AIM = Copy every line of the following data that includes the string "scene".

SUPPLIED DATA =
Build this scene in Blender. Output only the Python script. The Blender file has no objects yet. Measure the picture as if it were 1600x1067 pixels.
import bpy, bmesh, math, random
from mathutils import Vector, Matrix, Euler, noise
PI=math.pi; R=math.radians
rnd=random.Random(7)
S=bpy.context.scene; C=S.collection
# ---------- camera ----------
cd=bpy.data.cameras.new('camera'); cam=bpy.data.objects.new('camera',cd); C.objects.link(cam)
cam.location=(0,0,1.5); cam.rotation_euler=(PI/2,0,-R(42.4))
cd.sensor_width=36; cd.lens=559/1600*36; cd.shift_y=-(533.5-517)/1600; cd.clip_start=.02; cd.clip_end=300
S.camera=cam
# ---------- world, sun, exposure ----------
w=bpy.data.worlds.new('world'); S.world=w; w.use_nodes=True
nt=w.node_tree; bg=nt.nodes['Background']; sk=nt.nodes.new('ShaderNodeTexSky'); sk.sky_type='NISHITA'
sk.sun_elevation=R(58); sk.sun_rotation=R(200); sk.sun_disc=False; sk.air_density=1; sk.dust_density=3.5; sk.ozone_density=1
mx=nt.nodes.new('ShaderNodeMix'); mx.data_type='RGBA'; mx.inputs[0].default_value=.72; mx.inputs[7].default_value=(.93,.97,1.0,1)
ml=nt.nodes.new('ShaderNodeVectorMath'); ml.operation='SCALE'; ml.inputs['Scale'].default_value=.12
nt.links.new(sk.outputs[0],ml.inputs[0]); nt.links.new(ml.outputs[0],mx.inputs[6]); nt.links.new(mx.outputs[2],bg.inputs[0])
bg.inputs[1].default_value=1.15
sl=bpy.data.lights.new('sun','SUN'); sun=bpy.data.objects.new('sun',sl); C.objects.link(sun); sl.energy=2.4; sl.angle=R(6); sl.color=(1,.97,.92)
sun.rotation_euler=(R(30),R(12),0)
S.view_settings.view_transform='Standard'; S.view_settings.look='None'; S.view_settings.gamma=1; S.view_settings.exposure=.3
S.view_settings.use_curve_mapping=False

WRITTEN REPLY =
Build this scene in Blender. Output only the Python script. The Blender file has no objects yet. Measure the picture as if it were 1600x1067 pixels.
S=bpy.context.scene; C=S.collection